__TASK__
Pick out the lines below that include the string "pixels".

__DATA SHOWN__

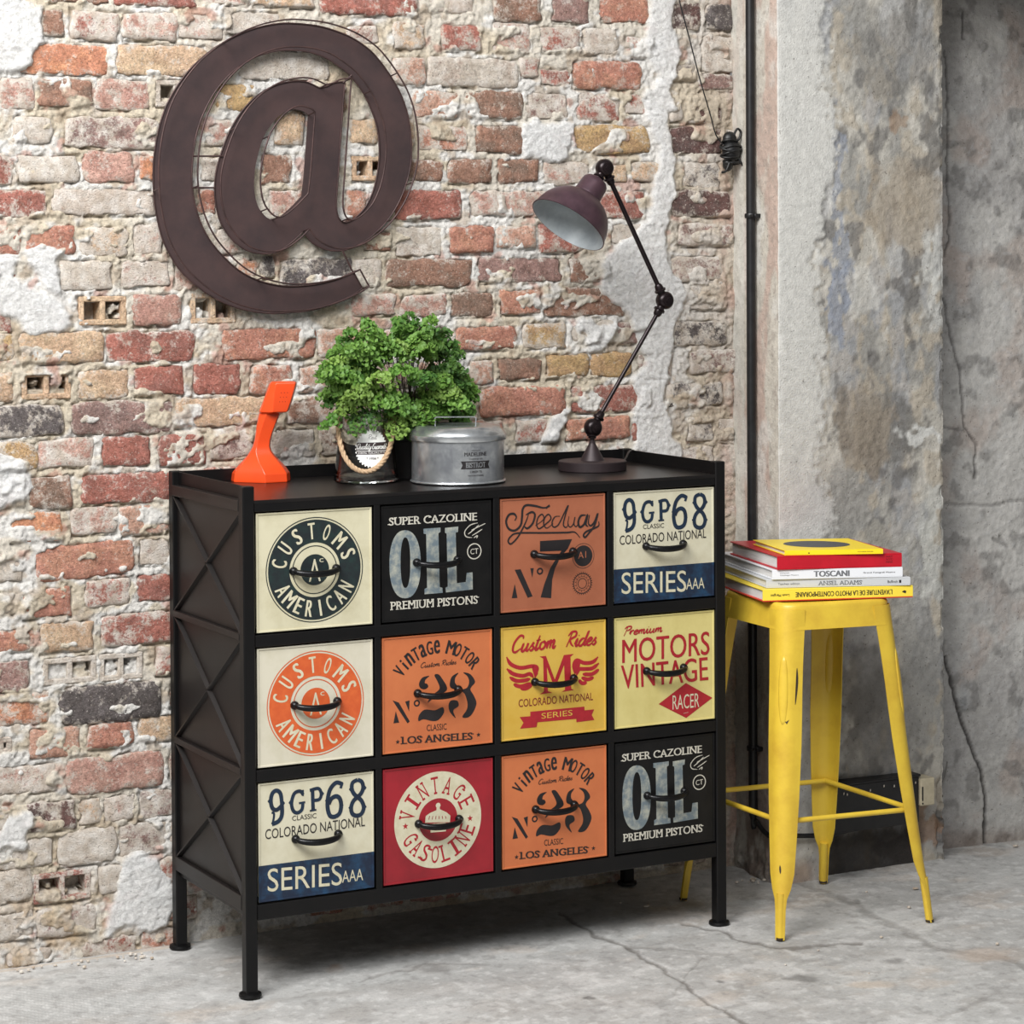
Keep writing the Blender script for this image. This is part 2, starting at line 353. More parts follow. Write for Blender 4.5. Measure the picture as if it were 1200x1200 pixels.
# --- bricks read from the photograph: x0, x1, y0, y1 (pixels), clay code, whitewash
BC = dict(R=((178, 88, 74), (150, 74, 66)), P=((206, 158, 144), (190, 134, 122)), O=((212, 132, 96), (226, 150, 104)), T=((216, 180, 146), (226, 196, 160)),
          Y=((208, 172, 112), (190, 150, 100)), D=((96, 92, 96), (70, 68, 72)), B=((158, 108, 86), (124, 92, 76)), V=((152, 112, 108), (124, 92, 92)),
          W=((206, 198, 186), (196, 178, 166)), M=((106, 70, 70), (82, 64, 66)), S=((214, 164, 142), (202, 146, 124)), Q=((190, 118, 98), (206, 140, 112)))
BR = '''
57 128 -8 3 B .2|133 230 -12 7 R .25|233 292 -14 5 P .5|296 368 -14 8 T .4|373 488 -14 18 R .25|491 553 -12 15 R .75|577 633 -8 25 B .3|647 690 -8 27 V .2|703 760 -10 26 Q .2
48 74 13 43 B .3|82 140 13 47 R .65|143 206 15 47 P .5|209 260 16 46 P .6|264 325 14 40 W .6|407 443 30 50 R .6|460 497 27 58 T .5|517 565 30 60 R .35|577 620 28 62 P .5|633 680 32 62 R .5|683 723 34 64 W .6|733 770 44 68 R .5
13 125 53 87 O .2|135 240 53 89 T .25|278 386 60 93 W .7|457 498 68 100 S .4|500 607 68 102 W .5|609 631 68 90 R .5|633 666 82 100 R .4|671 750 72 104 Q .25
0 40 92 128 P .5|45 107 93 126 B .15|113 175 93 128 P .4|182 230 94 126 W .5 h|253 300 99 130 Y .15|383 404 100 132 B .3|483 537 107 138 S .35|547 612 107 140 B .25|617 665 110 140 V .55|677 726 110 142 R .5|733 770 110 134 R .5
15 61 137 168 W .6|75 185 137 173 V .45|239 272 140 170 P .5|321 356 129 170 T .3|410 443 140 168 T .3|446 486 140 174 T .4|490 547 147 176 Q .5|557 612 147 180 B .2|668 760 147 180 Y .2
-20 15 180 216 R .5|20 92 182 214 W .85|98 156 178 214 P .25|163 182 182 211 O .2|236 262 184 212 W .6|306 341 181 215 B .2|412 455 183 212 T .2 h|458 517 187 212 B .2|525 575 187 215 B .2|583 631 187 214 B .15|636 690 190 216 P .6|700 733 192 214 T .3|740 782 190 212 T .5
-10 54 222 254 R .35|62 182 222 252 R .85|231 253 223 250 Q .3|315 356 223 254 P .4|404 428 223 257 Q .3|463 541 223 258 R .2|551 645 224 253 P .5|702 756 224 257 R .35
-12 22 264 300 Q .3|27 86 264 299 Q .2|93 150 266 300 T .6|156 192 262 298 P .6|254 290 268 298 P .6|427 458 270 294 B .2|464 518 265 300 W .6|527 577 265 297 Q .15|580 628 265 291 S .35|630 684 262 296 R .35|715 782 262 286 W .7
-14 17 308 326 R .5|70 131 305 341 W .6|141 198 305 336 P .65|204 232 306 340 P .4|278 300 304 326 O .4|303 322 299 325 D .4|328 412 303 336 D .35|414 447 303 336 W .5|452 553 304 336 B .2|560 657 302 331 V .2|667 717 303 331 B .4
-12 12 354 389 R .3|92 148 347 381 T .2 h|157 213 345 381 P .25|223 276 343 379 T .4 h|412 463 345 370 P .4|470 522 345 371 P .4|528 577 343 371 B .2|586 633 340 368 Q .2|637 733 336 371 B .25
-30 15 390 424 Y .4|22 122 388 425 T .2|124 228 388 424 R .3|261 369 385 421 Q .15|372 440 385 420 S .4|450 524 385 416 P .4|533 605 383 410 Q .2|612 664 378 408 Y .4|670 720 377 402 W .8|724 757 377 403 V .3
-14 15 438 470 T .2|25 83 435 468 T .25 h|91 150 433 467 T .25|157 215 430 463 R .15|226 281 427 463 R .15|292 343 428 462 Q .3|350 410 428 458 S .5|420 480 426 454 P .5|490 540 424 452 S .4|551 578 422 451 S .4|584 634 420 445 B .1|640 688 415 442 Y .15|692 740 413 442 Y .15|746 789 413 443 V .45
-30 75 475 512 D .35|84 200 470 508 V .25|204 313 465 499 T .25|335 400 465 496 B .45|410 500 462 492 P .4|510 553 460 488 Q .3|561 662 453 488 Q .2|668 760 451 482 R .3
-25 43 519 552 Y .35|43 108 514 548 P .5|120 175 512 545 R .15|187 241 508 545 R .2|246 297 505 537 V .55|315 368 503 537 W .7|374 430 500 532 B .5|440 500 497 529 P .4|510 590 494 526 Q .35|605 655 491 519 R .5|662 736 489 516 Q .15|740 776 488 518 R .35
-30 28 560 595 B .2|33 85 558 596 B .3|96 200 554 589 R .2|222 320 548 582 R .3
12 71 601 634 O .15|84 138 595 626 P .5|141 198 593 626 S .3|202 300 588 620 Q .3
-30 28 648 682 W .5|42 155 637 677 Q .1 t|163 199 630 662 V .7
-20 15 695 720 W .7|26 85 689 723 Q .2|99 152 678 710 R .55|162 210 673 704 R .2
-25 40 738 764 Q .25|46 110 729 763 T .25|118 204 718 755 R .35
-30 35 775 811 V .25|50 113 770 801 W .7 h|116 167 765 797 W .75 h|182 215 758 790 R .4
-25 56 813 850 O .4|70 188 801 846 D .2|199 260 796 826 B .3
-12 14 864 884 W .4 h|35 93 853 888 S .15|101 155 847 876 Q .2|162 215 838 868 T .3
-30 68 898 930 P .6|77 190 884 926 P .3|198 250 880 912 V .4
-20 12 945 975 W .8|31 89 939 973 M .4|94 118 936 966 T .5|121 156 932 962 P .7|162 210 926 958 V .5
-28 62 985 1018 W .85|67 136 972 1012 W .8|139 194 965 1001 V .6|200 260 960 990 Q .5
-20 35 1020 1058 W .6|39 106 1021 1056 R .5 h|115 158 1012 1046 W .8|183 215 1005 1038 R .5
-18 40 1070 1102 D .7|42 112 1062 1096 V .65|182 230 1050 1078 R .5
98 160 1098 1120 R .55|163 215 1088 1112 Q .5|5 60 1112 1130 O .8
784 820 3 35 M .35|826 858 5 35 D .2|822 862 42 84 W .55|784 814 75 94 D .6|818 858 87 106 V .3|804 845 112 144 M .4|784 798 118 142 W .7|785 845 149 180 M .25|850 866 152 176 D .4|800 842 190 220 D .55|787 856 223 254 M .3|795 858 262 288 V .5|785 846 300 329 V .5|808 850 331 363 D .6|788 850 376 405 D .5|806 862 410 437 V .6|778 846 449 477 D .45|805 836 488 518 D .6|842 866 490 520 P .8|782 836 523 546 V .6
'''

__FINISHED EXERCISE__
Keep writing the Blender script for this image. This is part 2, starting at line 353. More parts follow. Write for Blender 4.5. Measure the picture as if it were 1200x1200 pixels.
# --- bricks read from the photograph: x0, x1, y0, y1 (pixels), clay code, whitewash